AVN: How did you start writing porn scripts?
Raven Touchstone: I advertised for a roommate and the nurse who moved in with me had lived next door to Scotty Fox. She knew he was looking for writers and put us together. I figured I’d write a script or two, stay in the biz for 10 minutes, pick up a few bucks and split.
AVN: How did you feel when you saw your first script on film?
RT: The first was Intimate Couples for VCX. Scotty directed. John Holmes was line producer. When I saw it I HATED it. The acting was deplorable. I had grown up on the stage in one of the finest repertory theatres in the country. I guess I expected better performances from the players. I learned to adjust my expectations.
AVN: What are three things a porn screenwriter should keep in mind?
RT: 1) A porn feature should have the exact same elements as a mainstream feature regarding plot structure and character development. 2) That you’re writing about sex —not some buddy movie. 3) Collaborate with your director.
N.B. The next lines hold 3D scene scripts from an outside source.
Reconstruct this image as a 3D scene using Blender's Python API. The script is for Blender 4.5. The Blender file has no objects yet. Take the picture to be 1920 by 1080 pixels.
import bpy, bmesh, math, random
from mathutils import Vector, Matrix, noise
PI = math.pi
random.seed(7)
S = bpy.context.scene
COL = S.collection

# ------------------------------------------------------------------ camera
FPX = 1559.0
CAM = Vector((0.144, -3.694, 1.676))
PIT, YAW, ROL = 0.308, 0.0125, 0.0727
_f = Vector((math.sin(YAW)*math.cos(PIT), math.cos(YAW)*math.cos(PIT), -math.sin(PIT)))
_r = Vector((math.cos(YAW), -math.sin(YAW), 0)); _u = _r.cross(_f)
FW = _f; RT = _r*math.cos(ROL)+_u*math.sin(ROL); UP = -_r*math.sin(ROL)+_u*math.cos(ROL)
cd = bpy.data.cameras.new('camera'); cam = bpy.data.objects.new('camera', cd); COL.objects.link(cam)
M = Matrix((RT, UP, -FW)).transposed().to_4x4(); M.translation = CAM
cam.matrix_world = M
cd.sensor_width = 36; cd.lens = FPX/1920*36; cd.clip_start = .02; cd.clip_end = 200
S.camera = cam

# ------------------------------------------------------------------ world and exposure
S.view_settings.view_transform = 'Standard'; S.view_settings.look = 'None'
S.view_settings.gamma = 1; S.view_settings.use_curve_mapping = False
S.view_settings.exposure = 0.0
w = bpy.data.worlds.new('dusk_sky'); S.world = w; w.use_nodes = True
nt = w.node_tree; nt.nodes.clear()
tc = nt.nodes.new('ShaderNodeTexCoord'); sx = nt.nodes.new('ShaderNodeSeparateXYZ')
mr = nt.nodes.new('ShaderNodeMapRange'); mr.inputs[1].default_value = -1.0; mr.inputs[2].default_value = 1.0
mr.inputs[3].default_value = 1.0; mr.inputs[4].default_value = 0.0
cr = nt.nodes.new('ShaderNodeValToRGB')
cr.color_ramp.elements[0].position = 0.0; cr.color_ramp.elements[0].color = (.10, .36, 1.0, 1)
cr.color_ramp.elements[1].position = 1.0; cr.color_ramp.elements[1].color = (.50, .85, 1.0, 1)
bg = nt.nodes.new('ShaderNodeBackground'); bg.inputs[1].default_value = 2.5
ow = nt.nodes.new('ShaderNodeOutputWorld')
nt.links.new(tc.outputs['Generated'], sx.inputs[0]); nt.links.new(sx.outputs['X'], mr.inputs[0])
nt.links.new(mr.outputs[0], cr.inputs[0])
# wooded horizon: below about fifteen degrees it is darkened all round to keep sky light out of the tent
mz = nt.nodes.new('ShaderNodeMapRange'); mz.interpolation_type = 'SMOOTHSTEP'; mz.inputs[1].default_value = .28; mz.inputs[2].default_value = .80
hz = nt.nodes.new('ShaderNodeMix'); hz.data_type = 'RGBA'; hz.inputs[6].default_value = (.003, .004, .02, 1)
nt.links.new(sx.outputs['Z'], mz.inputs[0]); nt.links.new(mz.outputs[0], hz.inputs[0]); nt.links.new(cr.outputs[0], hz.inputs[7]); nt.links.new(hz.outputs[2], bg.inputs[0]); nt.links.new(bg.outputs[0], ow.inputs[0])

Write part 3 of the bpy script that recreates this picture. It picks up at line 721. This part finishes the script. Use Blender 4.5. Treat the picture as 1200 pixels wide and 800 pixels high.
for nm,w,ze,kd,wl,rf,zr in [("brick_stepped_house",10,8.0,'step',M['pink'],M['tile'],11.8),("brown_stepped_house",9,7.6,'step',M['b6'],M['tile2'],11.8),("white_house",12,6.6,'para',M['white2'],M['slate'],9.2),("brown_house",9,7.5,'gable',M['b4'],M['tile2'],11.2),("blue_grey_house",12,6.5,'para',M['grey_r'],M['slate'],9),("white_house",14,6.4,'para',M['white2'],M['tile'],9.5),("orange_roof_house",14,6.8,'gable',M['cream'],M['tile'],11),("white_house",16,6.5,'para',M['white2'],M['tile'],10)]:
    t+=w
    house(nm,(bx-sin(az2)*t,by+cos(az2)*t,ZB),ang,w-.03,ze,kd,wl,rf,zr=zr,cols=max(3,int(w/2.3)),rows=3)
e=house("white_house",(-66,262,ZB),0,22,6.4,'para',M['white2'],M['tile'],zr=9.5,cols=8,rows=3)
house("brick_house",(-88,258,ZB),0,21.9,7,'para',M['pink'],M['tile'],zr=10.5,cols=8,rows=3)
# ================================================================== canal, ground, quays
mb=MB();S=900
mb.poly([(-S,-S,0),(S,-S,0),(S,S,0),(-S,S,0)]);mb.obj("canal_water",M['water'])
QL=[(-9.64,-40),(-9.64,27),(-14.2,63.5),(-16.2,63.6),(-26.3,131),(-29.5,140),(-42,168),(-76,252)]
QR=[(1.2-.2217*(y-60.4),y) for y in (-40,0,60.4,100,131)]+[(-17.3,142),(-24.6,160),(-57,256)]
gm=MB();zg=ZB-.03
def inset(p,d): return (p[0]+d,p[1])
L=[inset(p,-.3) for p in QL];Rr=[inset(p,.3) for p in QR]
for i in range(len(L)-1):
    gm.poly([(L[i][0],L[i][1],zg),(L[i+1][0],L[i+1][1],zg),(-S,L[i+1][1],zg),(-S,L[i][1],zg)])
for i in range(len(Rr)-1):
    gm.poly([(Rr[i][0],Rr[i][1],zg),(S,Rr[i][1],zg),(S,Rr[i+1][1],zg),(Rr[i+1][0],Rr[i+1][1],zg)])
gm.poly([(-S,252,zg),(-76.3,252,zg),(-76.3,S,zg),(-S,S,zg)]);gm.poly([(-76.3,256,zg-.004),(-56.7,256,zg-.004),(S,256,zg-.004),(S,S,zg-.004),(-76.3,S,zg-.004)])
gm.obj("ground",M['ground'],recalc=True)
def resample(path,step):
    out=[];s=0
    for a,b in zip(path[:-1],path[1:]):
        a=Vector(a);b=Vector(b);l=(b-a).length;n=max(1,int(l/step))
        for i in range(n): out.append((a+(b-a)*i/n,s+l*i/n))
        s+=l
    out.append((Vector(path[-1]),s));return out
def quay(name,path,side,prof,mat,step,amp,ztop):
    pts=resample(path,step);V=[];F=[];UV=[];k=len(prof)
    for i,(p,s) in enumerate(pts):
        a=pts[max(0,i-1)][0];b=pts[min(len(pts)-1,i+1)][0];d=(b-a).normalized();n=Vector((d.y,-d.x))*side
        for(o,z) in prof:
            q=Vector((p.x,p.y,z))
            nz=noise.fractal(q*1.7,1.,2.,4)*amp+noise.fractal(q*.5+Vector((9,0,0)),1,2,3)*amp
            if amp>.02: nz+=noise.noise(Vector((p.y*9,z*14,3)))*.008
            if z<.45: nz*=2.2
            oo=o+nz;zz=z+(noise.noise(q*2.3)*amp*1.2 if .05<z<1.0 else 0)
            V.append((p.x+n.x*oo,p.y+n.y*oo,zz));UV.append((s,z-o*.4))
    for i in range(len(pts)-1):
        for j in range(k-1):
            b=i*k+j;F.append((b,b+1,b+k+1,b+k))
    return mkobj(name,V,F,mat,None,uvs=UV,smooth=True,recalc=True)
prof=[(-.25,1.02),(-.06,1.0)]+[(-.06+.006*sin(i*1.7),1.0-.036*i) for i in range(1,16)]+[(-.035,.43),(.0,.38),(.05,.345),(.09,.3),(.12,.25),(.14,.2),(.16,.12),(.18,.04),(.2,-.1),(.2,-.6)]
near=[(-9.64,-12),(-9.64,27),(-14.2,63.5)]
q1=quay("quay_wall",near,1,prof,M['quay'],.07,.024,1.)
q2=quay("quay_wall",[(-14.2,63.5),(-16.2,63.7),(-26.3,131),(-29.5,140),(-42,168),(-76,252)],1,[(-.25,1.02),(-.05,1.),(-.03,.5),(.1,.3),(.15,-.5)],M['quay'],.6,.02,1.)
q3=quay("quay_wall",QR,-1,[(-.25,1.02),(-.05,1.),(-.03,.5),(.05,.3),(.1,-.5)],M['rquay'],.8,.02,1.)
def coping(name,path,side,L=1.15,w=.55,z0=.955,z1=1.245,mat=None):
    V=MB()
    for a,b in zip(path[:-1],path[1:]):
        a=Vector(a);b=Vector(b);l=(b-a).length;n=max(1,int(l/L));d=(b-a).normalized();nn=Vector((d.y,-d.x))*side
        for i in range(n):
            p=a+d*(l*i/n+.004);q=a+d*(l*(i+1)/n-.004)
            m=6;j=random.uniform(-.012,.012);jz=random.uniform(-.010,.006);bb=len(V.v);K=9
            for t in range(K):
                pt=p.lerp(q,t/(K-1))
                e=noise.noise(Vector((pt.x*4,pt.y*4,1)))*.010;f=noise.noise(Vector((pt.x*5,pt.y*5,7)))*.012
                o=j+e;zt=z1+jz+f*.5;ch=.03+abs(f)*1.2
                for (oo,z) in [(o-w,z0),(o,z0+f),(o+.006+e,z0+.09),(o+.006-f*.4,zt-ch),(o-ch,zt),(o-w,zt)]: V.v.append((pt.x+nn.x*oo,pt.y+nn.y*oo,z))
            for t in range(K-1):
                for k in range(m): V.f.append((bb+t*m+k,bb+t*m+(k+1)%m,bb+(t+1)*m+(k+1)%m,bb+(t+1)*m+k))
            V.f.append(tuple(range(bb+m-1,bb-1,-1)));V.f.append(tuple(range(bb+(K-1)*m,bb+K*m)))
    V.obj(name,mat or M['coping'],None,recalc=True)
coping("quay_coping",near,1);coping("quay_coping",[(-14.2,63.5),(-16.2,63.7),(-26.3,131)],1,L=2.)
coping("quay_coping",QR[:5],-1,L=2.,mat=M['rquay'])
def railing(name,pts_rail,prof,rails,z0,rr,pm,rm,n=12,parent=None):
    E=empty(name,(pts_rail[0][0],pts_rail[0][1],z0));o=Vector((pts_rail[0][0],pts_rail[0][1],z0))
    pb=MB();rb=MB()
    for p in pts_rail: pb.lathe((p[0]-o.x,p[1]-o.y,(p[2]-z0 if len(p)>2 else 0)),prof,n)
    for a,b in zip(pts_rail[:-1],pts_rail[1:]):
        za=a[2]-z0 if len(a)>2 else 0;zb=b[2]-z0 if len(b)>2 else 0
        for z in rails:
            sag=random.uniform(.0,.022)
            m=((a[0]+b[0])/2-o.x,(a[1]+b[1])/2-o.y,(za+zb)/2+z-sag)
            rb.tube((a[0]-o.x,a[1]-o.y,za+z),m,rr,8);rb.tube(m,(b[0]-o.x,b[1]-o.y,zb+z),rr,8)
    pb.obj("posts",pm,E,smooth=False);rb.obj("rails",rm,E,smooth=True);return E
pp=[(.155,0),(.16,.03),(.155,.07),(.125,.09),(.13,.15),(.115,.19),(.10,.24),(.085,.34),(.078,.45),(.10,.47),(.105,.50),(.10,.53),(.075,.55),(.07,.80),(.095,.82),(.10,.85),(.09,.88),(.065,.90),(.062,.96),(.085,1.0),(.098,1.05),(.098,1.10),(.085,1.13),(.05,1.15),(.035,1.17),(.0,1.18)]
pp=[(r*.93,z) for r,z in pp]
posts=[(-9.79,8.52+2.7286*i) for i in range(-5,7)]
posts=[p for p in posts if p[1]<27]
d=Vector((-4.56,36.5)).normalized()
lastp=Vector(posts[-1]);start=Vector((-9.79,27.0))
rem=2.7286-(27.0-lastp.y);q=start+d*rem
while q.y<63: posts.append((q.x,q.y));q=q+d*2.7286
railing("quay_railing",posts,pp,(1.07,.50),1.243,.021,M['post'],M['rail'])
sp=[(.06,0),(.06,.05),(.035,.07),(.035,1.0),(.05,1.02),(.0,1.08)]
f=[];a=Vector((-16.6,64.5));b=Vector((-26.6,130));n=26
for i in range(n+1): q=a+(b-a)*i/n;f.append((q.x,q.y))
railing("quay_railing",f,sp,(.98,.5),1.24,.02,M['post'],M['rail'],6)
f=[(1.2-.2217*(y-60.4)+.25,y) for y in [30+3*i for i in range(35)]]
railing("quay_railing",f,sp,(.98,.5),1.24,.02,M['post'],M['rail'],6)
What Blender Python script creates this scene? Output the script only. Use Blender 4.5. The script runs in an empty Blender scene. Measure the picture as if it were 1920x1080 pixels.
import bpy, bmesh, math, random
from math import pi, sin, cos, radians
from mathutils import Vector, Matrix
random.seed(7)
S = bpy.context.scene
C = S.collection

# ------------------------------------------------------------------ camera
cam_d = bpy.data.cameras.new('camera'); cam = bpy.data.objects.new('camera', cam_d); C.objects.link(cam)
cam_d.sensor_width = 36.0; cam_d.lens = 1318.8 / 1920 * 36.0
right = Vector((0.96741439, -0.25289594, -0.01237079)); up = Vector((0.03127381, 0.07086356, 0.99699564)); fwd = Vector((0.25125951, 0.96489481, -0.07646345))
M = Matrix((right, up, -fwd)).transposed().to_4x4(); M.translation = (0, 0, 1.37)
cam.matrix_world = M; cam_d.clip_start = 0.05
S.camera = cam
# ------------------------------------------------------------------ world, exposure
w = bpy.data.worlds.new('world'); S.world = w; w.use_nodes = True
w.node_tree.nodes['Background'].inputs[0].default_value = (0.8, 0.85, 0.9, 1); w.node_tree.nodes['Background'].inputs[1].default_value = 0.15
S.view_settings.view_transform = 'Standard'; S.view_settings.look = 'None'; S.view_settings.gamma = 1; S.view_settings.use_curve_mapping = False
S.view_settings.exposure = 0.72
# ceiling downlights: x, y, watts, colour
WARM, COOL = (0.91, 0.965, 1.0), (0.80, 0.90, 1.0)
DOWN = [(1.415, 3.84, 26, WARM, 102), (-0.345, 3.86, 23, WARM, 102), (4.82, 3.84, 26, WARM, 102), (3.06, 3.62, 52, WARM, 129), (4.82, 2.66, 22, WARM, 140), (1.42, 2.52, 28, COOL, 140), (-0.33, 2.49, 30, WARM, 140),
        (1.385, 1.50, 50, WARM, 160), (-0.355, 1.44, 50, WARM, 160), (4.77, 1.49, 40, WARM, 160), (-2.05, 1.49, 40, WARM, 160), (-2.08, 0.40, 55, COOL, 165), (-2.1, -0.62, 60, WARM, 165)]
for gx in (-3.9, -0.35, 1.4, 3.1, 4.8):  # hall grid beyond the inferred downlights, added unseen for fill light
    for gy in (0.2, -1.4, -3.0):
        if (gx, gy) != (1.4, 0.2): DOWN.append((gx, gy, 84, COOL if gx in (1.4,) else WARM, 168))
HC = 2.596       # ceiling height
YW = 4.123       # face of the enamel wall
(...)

Get their ideas before you write the script. Incorporate the best of those ideas. That way the director perceives the script as something familiar, rather than as a distant cold stranger he/she has to become familiar with. This will save you a ton of rewrites later on.
AVN: What should a porn writer forget?
RT: Their ego. A movie, porn or otherwise, is a collaborative effort. It takes a writer, director, editor, players and crew to make it happen.